En attendant que la société des concerts donne au Requiem héroïque la sanction dont il est digne, nous féliciterons M. Zimmerman, lui, le dernier venu parmi les musiciens, qui ont traité le même sujet, d’avoir suivi une route à part dans une carrière déjà glorieusement battue. Rien, dans son ouvrage, qui porte la trace de réminiscences, qui reproduise les inspirations appartenant à ses prédécesseurs. L’imitation est un écueil que les plus habiles même n’évitent pas toujours. Dans le Requiem héroïque de M. Zimmerman, tout est bien de lui : la conception, la disposition des parties, l’enchaînement des harmonies et des chants, la couleur, l’instrumentation. Il est donné à peu d’artistes de pouvoir se reposer sur une œuvre pareille, si empreinte de nouveauté.

Faut-il l’avouer cependant ? nous ne pouvons, quand nous assistons à l’exécution de certaines œuvres contemporaines, nous ne pouvons nous défendre de quelque tristesse à l’idée que ces productions, admirées aujourd’hui, seront peut-être oubliées dans un petit nombre d’années, soit parce qu’elles auront cessé d’être en rapport avec les moyens d’exécution, soit parce que l’on ne sera plus à même d’en pénétrer le sens et l’esprit. Cette pensée nous vient surtout à propos de ces compositions que l’on nomme religieuses parce qu’elles ont été écrites sur les textes sacrés. Oui, sans doute, ces messes de Requiem, ces Stabat, sont bien beaux, bien imposans au point de vue de l’art. Notre esprit, néanmoins, se reporte toujours malgré nous au plain-chan de l’office des morts, à ce Dies irae, à ce De profundis en faux bourdon que de simples chantres entonnent auprès de la bière du pauvre comme autour du catafalque du riche. Ce plain-chant ne suffit-il pas à la prière, à la foi, l’appareil même de la mort ? Faut-il donc donner le change à la douleur par des pompes importunes ? Depuis plus de six cents ans, les fidèles versent des larmes et les essuient aux accens du Dies irae.
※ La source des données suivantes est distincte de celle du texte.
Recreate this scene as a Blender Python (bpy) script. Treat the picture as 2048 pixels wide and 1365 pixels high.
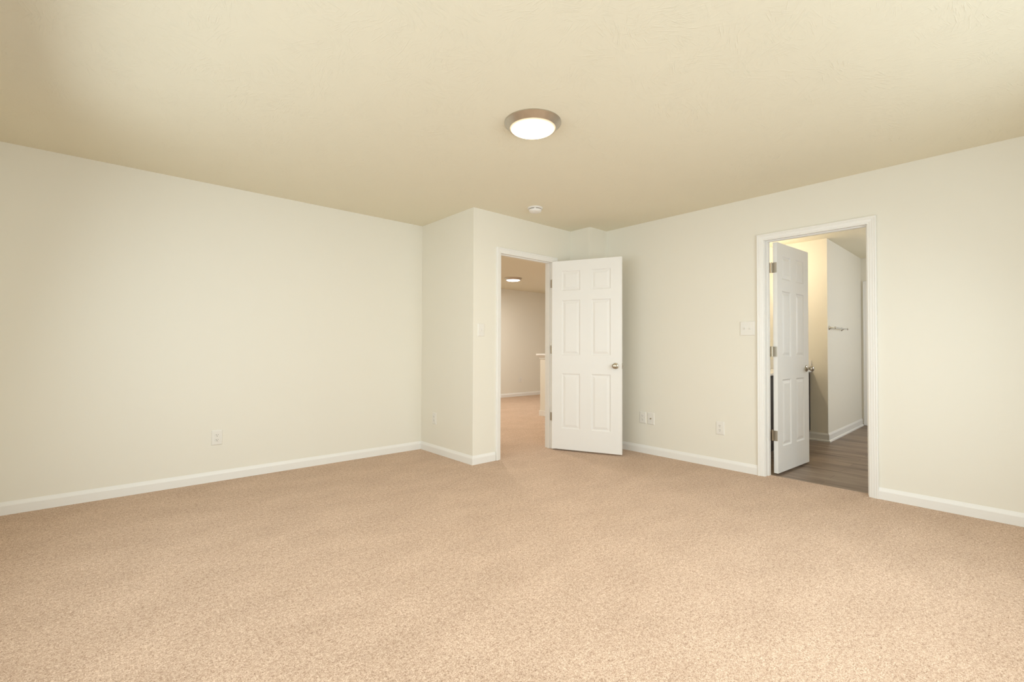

Parmi les plus brillans chefs-d’œuvre de l’art moderne, en est-il beaucoup auxquels on oserait prédire une pareille durée ?


J. D’ORTIGUE.

  1. Un vol. in-8o, chez Gerdès, éditeur, 10, rue Saint-Germain-des-Prés.
  2. Voir les Instructions du Comité historique des Arts et Monumens, rédigées pour la partie musicale, par M. Bottée de Toulmon.
  3. Audi, tellus, audi, magni maris limbus,
    Audi, homo, audi, omne quod vivit sub sole.
    Veniae prope est dies,
    Irae supremae dies, dies invisa, dies amara,
    Quâ coelum fugiet, sol erubescet,
    Luna mutabitur, dies nigrescet,
    Sidera super terram cadent.
    Heu miseri ! heu miseri ! quid, homo,
    Ineptam sequeris laetitiam !
    Bene fundata hactenus mansit terra ;
    Tunc vacillabit velut maris unda, etc., etc.

  4. Cùm ab igne rota mundi
    Tota coeperit ardere,
    Soeva flamma concremare,
    Coelum ut liber plicare,
    Sidera tota cadere,
    Finis seculi venire.
    Dies irae, dies illa,
    Dies nebulae et caliginis,
    Dies tubae et clangoris,
    Dies luctus et tremoris,
    Quando pondus tenebrarum
    Cadet super peccatores.
    Qualis pavor tunc caderit
    Quandò rex iratus venerit, etc.

    Ces deux derniers vers sont presque littéralement reproduits dans le Dies iroe :

    Quantus tremor est futurus
    Quandò judex est venturus !

    Du reste, la mélodie du Dies iroe pourrait s’ajuster parfaitement à la pièce que nous citons, bien entendu, en ayant soin de dédoubler les strophes.

  5. Institutions liturgiques, par D. Prosper Guéranger, abbé de Solesmes. T. Ier.